Entre suas determinações no período, anulou sentença expedida em 2017 contra o ex-governador do Rio Sérgio Cabral e mandou prender o delator Alberto Youssef, doleiro que foi pivô da Lava Jato. Ambas as medidas foram revistas pelo próprio TRF-4.

Também promoveu audiências por videoconferência com o advogado Rodrigo Tacla Duran, preso em 2016 e que costuma fazer acusações contra antigas autoridades da operação, como de extorsão.

Moro, em entrevista à GloboNews, chamou Appio de “emocionalmente desequilibrado” e disse que soube da gravação quando ela foi feita, em abril.

“Fiquei perplexo, recolhemos o material e entregamos ao tribunal, que fez toda a apuração.

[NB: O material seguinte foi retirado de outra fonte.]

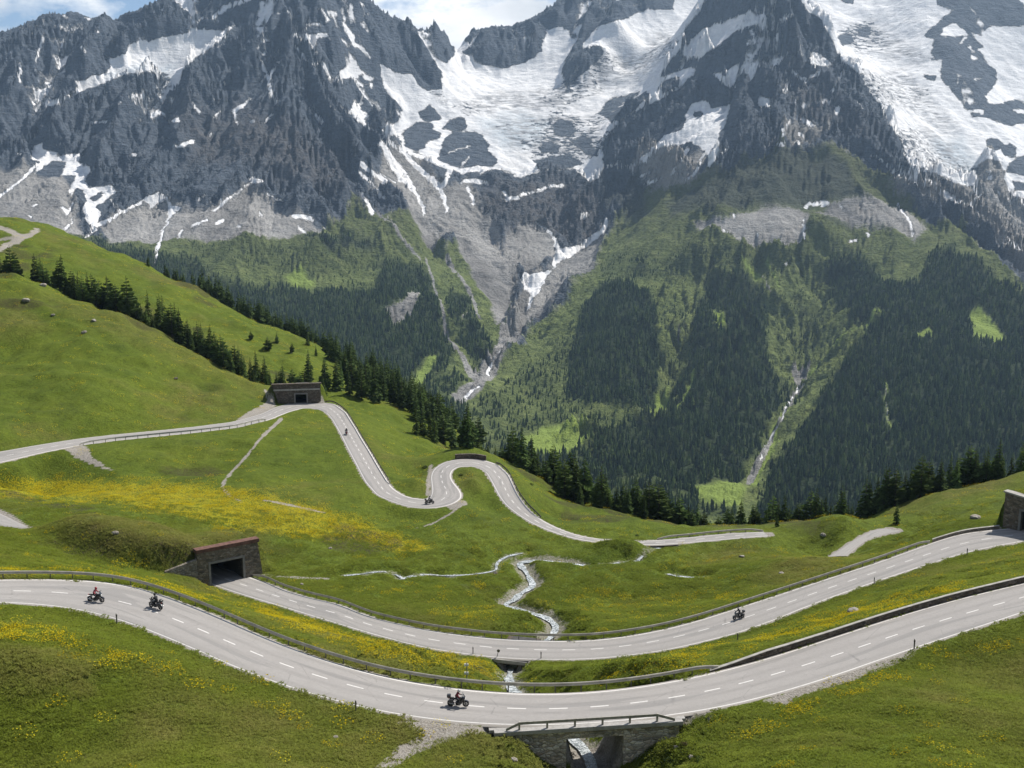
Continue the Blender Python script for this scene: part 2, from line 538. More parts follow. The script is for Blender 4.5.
# the brook, from the near bridge out into the meadow
BROOK_PIX = [(592, 768, 53.6), (588, 752, 53.9), (570, 735, 54.6), (545, 715, 56.4), (522, 700, 58.8), (511, 687, 61.0), (509, 676, 63.0), (512, 664, 65.2), (522, 655, 65.6), (540, 645, 65.7), (552, 636, 65.8), (557, 625, 65.9), (546, 616, 65.9), (524, 611, 66), (502, 604, 66), (514, 600, 66.1), (521, 592, 66.1), (534, 586, 66.2), (529, 576, 66.2), (523, 567, 66.3), (517, 562, 66.3), (535, 560, 66.3), (560, 561.5, 66.3), (585, 565, 66.3)]
BR2_PIX = [(523, 553, 66), (508, 556, 66), (498, 561, 66), (496, 566, 66), (497, 570, 66.05), (486, 573, 66.1), (470, 575, 66.0), (450, 576, 65.9), (424, 575, 65.8), (410, 577, 65.7), (398, 580, 65.6)]
BR3_PIX = [(404, 576.5, 65.3), (398, 574, 65.1), (391, 572, 65), (375, 574, 65), (362, 578, 65), (344, 580, 64.9)]
BR4_PIX = [(668, 549, 66.0), (655, 551, 66.0), (648, 556, 66), (636, 561, 66)]
BR6_PIX = [(588, 565.5, 66.3), (600, 564.5, 66.2), (612, 563.5, 66.15), (636, 561, 66.1)]
BR5_PIX = [(706, 577, 64.6), (690, 576, 64.7), (676, 574, 64.9), (668, 571, 65.2)]


def densify(P, step=0.5, sm=1.2):
    P = np.asarray(P, float)
    s = np.concatenate([[0], np.cumsum(np.linalg.norm(np.diff(P, axis=0), axis=1))])
    n = max(6, int(s[-1] / step)); q = np.linspace(0, s[-1], n)
    return np.stack([smooth1(np.interp(q, s, P[:, k]), sm / (s[-1] / n)) for k in range(P.shape[1])], 1)


brook0 = np.array([PH(*p) for p in BROOK_PIX])
brook0 = np.concatenate([[[14.5, 60, -42.0], [10, 70, -47.0], [8, 78, -51.6]], brook0])
brook = densify(brook0)
brook[:, 2] = np.minimum.accumulate(brook[:, 2])
side_brooks = []
for bp in (BR2_PIX, BR3_PIX, BR4_PIX, BR5_PIX, BR6_PIX):
    b = densify(np.array([PH(*p) for p in bp]), 0.5, 0.8); side_brooks.append(b)

ys = [-60.0]
while ys[-1] < 660:
    y = ys[-1]
    ys.append(y + (3.0 if y < 55 else 0.55 if y < 130 else 0.62 + (y - 130) * 0.0035))
xs = [0.0]
while xs[-1] < 370:
    x = xs[-1]; xs.append(x + (0.6 if x < 75 else 0.6 + (x - 75) * 0.008))
gx = np.array([-x for x in xs[:0:-1]] + xs); gy = np.array(ys)
GX, GY = np.meshgrid(gx, gy)
Z0 = near_rbf(GX, GY)


def nearest_poly(x, y, P, pad=16):
    d = np.full(x.shape, 1e6); z = np.zeros(x.shape)
    m = (x > P[:, 0].min() - pad) & (x < P[:, 0].max() + pad) & (y > P[:, 1].min() - pad) & (y < P[:, 1].max() + pad)
    ii = np.nonzero(m.ravel())[0]
    X = x.ravel(); Y = y.ravel(); df = d.ravel(); zf = z.ravel()
    for k in range(0, len(ii), 20000):
        j = ii[k:k + 20000]
        D = (X[j][:, None].astype(np.float32) - P[None, :, 0].astype(np.float32)) ** 2 + (Y[j][:, None].astype(np.float32) - P[None, :, 1].astype(np.float32)) ** 2
        a = D.argmin(1); df[j] = np.sqrt(D[np.arange(len(j)), a]); zf[j] = P[a, 2]
    return df.reshape(x.shape), zf.reshape(x.shape)


# natural unevenness, kept away from the roads
rn = [rd.near(GX, GY) for rd in roads]
edge_d = np.minimum.reduce([r[0] for r in rn])
und = fbm(GX / 26, GY / 26, 4, 11) * 1.5 + fbm(GX / 7, GY / 7, 3, 21) * 0.42 + (ridged(GX / 14, GY / 14, 3, 31) - 0.5) * 0.5
farw = sstep(180, 320, GY)
und = und * (1 + 1.2 * farw) + fbm(GX / 45, GY / 45, 3, 77) * 2.0 * sstep(230, 300, GY)
und *= sstep(0.5, 14, edge_d) * sstep(40, 70, GY)
loc_ = []
for pt in PORTALS:
    lx = (GX - pt['o'][0]) * pt['ax'][0] + (GY - pt['o'][1]) * pt['ax'][1]; ly = (GX - pt['o'][0]) * pt['ay'][0] + (GY - pt['o'][1]) * pt['ay'][1]
    loc_.append((lx, ly))
    und *= sstep(0.5, 8, np.hypot(np.maximum(0, np.maximum(-lx, lx - pt['L'])), np.maximum(0, np.abs(ly - 3) - 4)))
# earth heaped over each bore, and the long mound left of the first
mc_ = PY(141, 545, 167)
dome = np.exp(-(((GX - mc_[0]) / 15.0) ** 2 + ((GY - mc_[1]) / 7.5) ** 2) ** 2.4)
lx_, ly_ = loc_[0]
dome = dome * np.where(lx_ > -13, sstep(0.5, 1.5, ly_) * sstep(-13, -9, lx_) + sstep(-9, -13, lx_), 1.0)
for pt, (lx, ly), hh, (wl, wr, dl) in zip(PORTALS, loc_, (0.45, 0.35, 0.35), ((20, 3.5, 26), (3, 3, 9), (2, 14, 22))):
    cx_ = np.clip(lx, 0, pt['L'])
    fall = np.where(lx < 0, sstep(wl, 0, -lx), sstep(wr, 0, lx - pt['L'])) * sstep(dl, 4.5, ly)
    top = pt['o'][2] + pt['H'] - hh + (0.7 * sstep(2, 9, ly) if pt is PORTALS[0] else 0) + 0.35 * fbm(GX / 5, GY / 5, 3, 45)
    lift = np.maximum(0, top - Z0 - 5.0 * dome) * fall
    pt['lift'] = np.where((ly > 0.9), lift, 0.0)
behind = np.zeros(GX.shape, bool)
for pt, (lx, ly) in zip(PORTALS, loc_): behind |= (ly > 0.9) & (ly < 26) & (lx > -8) & (lx < pt['L'] + 8)
# pasture steps: slim terraces that run along the slope
gz = np.gradient(Z0, axis=0) / np.gradient(GY, axis=0)
ter = np.sin(Z0 * 3.4 + fbm(GX / 9, GY / 9, 2, 41) * 5.0) * 0.07 * sstep(0.15, 0.4, np.abs(gz))
und += ter * sstep(1, 8, edge_d)
Z = Z0 + und
Z = Z + 5.0 * dome
Z = Z + 2.6 * np.exp(-(((GX - 21.0) / 6.5) ** 2 + ((GY - 192.5) / 4.0) ** 2))
for pt in PORTALS: Z = Z + pt['lift']
for (d, z, si) in rn:
    w = (1 - sstep(0.45, 4.0, d)) * np.where(behind, 0, 1)
    Z = Z * (1 - w) + (z - 0.02 - 0.14 * sstep(0.1, -0.8, d)) * w
Z_ROADED = Z.copy()
# brook channels
bd, bz = nearest_poly(GX, GY, brook)
in_r1 = 1 - sstep(-0.4, 0.6, rn[0][0]); in_r2 = 1 - sstep(-0.4, 0.6, rn[1][0])
inr = np.maximum(in_r1, in_r2)
wid = 0.8 + 0.35 * fbm(GX / 5, GY / 5, 2, 51) + 1.1 * in_r1
slope = 0.62 + 6.0 * inr + 0.25 * fbm(GX / 3, GY / 3, 2, 52)
chan = bz - 0.35 + np.maximum(0, bd - wid) * slope
Z = np.minimum(Z, chan)
sd2 = np.full(GX.shape, 1e6)
for b in side_brooks:
    d, z = nearest_poly(GX, GY, b)
    sd2 = np.minimum(sd2, d)
    Z = np.where(d < 6, np.minimum(Z, np.maximum(Z - 0.75, Z - 0.75 * (1 - sstep(0.7, 3.0, d)))), Z)


def bilin(Zg, x, y):
    x = np.asarray(x, float); y = np.asarray(y, float)
    j = np.clip(np.searchsorted(gx, x) - 1, 0, len(gx) - 2); i = np.clip(np.searchsorted(gy, y) - 1, 0, len(gy) - 2)
    tx = (x - gx[j]) / (gx[j + 1] - gx[j]); ty = (y - gy[i]) / (gy[i + 1] - gy[i])
    return (Zg[i, j] * (1 - tx) + Zg[i, j + 1] * tx) * (1 - ty) + (Zg[i + 1, j] * (1 - tx) + Zg[i + 1, j + 1] * tx) * ty


def ground(x, y):
    return bilin(Z, x, y)


def hit(u, v, y0=60.0, y1=600.0):
    """first point of the near ground on the line of sight through a pixel"""
    d = ray(u, v); yy = np.arange(y0, y1, 0.4); t = yy / d[1]
    x = d[0] * t; z = d[2] * t
    below = z < ground(x, yy)
    if not below.any(): return None
    k = int(np.argmax(below))
    return np.array([x[k], yy[k], float(ground(x[k], yy[k]))])


edge_d = np.where(behind, 30.0, edge_d)
# ------------------------------------------------------------------ what grows where
PU, PV = proj(np.stack([GX, GY, Z], -1))
nz = fbm(GX / 6, GY / 6, 4, 61)
nz2 = fbm(GX / 2.2, GY / 2.2, 3, 71)


def zone(poly, soft, wob=8):
    f = poly_field(PU + 0 * nz, PV, poly, 60)
    return sstep(-soft, soft, f + nz * wob)


fl = np.zeros(GX.shape)
fl = np.maximum(fl, 1.0 * zone([(-60, 474), (60, 477), (150, 481), (230, 486), (300, 500), (350, 514), (400, 534), (450, 548), (400, 553), (340, 541), (280, 534), (220, 529), (170, 516), (100, 503), (40, 499), (-60, 497)], 7))
fl = np.maximum(fl, 0.95 * zone([(205, 588), (260, 598), (320, 620), (380, 640), (440, 652), (500, 662), (498, 676), (430, 671), (360, 655), (300, 632), (240, 606)], 4))
fl = np.maximum(fl, 0.4 * zone([(-60, 566), (60, 568), (140, 577), (200, 592), (240, 605), (200, 606), (140, 584), (60, 577), (-60, 576)], 4))
fl = np.maximum(fl, 0.85 * zone([(600, 668), (680, 655), (750, 642), (820, 617), (900, 596), (960, 584), (960, 592), (880, 612), (800, 637), (720, 660), (640, 678), (590, 682)], 5))
fl = np.maximum(fl, 0.65 * zone([(720, 745), (780, 712), (840, 690), (900, 668), (960, 648), (1060, 630), (1060, 640), (960, 660), (900, 683), (840, 702), (790, 722), (740, 752)], 4, 6))
fl = np.maximum(fl, 0.75 * zone([(-40, 618), (60, 632), (110, 655), (160, 660), (240, 690), (300, 712), (280, 716), (200, 690), (120, 675), (60, 650), (-40, 640)], 6))
fl = np.maximum(fl, 0.45 * zone([(400, 606), (495, 606), (500, 624), (470, 626), (420, 616)], 5))
fl = np.maximum(fl, 0.4 * zone([(560, 590), (640, 585), (720, 590), (760, 575), (740, 600), (660, 622), (580, 618)], 8))
fl = np.maximum(fl, 0.35 * zone([(350, 582), (480, 584), (490, 596), (400, 598), (340, 592)], 6))
fl = np.maximum(fl, 0.16 * sstep(0.1, 0.6, nz + 0.1))
fl *= sstep(0.3, 1.6, edge_d)

dirt = np.zeros(GX.shape)
for poly, s, k in [
    ([(395, 720), (500, 728), (515, 735), (470, 735), (445, 742), (415, 754), (392, 770), (372, 770), (402, 745), (424, 735), (398, 724)], 2.5, 1.0),
    ([(668, 722), (735, 708), (700, 722), (680, 731)], 3, 0.7),
    ([(760, 702), (860, 669), (916, 647), (914, 658), (872, 673), (785, 705)], 2, 1.0),
    ([(62, 447), (86, 445.5), (93, 458), (114, 471), (100, 468), (76, 458)], 1.5, 1.0),
    ([(264, 388), (270, 392), (276, 405), (268, 411), (255, 417), (236, 420), (250, 411), (266, 403)], 2, 0.9),
    ([(428, 466), (434, 462), (431, 478), (430, 496), (425, 496), (426, 478)], 1.5, 0.7),
    ([(445, 505), (465, 500), (468, 505), (450, 510)], 1.5, 0.9),
    ([(495, 458), (500, 460), (496, 464)], 2, 0.5),
    ([(940, 541), (960, 530), (1002, 526), (1002, 531), (962, 536), (945, 545)], 1.5, 0.8),
]:
    dirt = np.maximum(dirt, k * sstep(-s, s, poly_field(PU, PV, poly, 40) + nz2 * s * 1.2))
for line, s, k in [
    ([(281, 419, 1.8), (262, 437, 1.3), (245, 458, 1.2), (230, 474, 1.2), (222, 486, 1.2), (228, 494, 1.0), (242, 502, 0.7)], 0.9, 1.0),
    ([(-10, 254, 2.6), (12, 243, 2.6), (24, 238, 2.2), (38, 230, 2.2)], 1.0, 1.0), ([(24, 238, 2.4), (8, 230, 2.0), (-8, 225, 2.0)], 1.0, 1.0), ([(-10, 243, 1), (8, 238, 3), (24, 237, 3)], 1.5, 0.6),
    ([(263, 500, 1.0), (290, 505, 1.4), (325, 513, 0.8)], 0.8, 0.8), ([(462, 505, 1.2), (450, 514, 1.2), (432, 524, 0.9), (412, 529, 0.5)], 0.9, 0.8),
    ([(262, 575, 1.0), (290, 577, 1.5), (330, 579, 1.0)], 1.0, 0.7), ([(416, 752, 2.0), (380, 769, 3.0)], 3.0, 0.5),
    ([(470, 650, 2.0), (500, 660, 2.0)], 1.5, 0.3)]:
    dirt = np.maximum(dirt, k * sstep(-s, s, line_field(PU, PV, line, 40) + nz2 * s))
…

Nós nos distanciamos completamente, até para evitar qualquer tipo de questionamento”, disse Moro.

O ex-juiz da operação disse também, em rede social, que nunca tinha ouvido falar de situação na qual “o juiz de um processo teria ligado ao filho de um desembargador, que revisava suas sentenças, fingindo ser uma terceira pessoa para colher dados pessoais e fazer ameaças veladas”.

Em rede social, Deltan compartilhou o vídeo da gravação do telefonema atribuído ao juiz afastado e comentou que “essa é a nova Lava Jato do governo da vingança de Lula”.

“Não lutam mais para combater a corrupção, mas para se vingar de quem a combate”, escreveu Deltan.

Com o afastamento de Appio, a juíza substituta Gabriela Hardt assume temporariamente os casos da Lava Jato, dois meses após ter voltado ao noticiário ao atuar em investigação sobre plano de ataque contra Moro elaborado pelo PCC. A juíza, na ocasião, mandou prender 11 suspeitos.

Ela tirou o sigilo do caso pouco depois de Lula afirmar em entrevista que via “uma armação” na operação da Polícia Federal sobre o tema.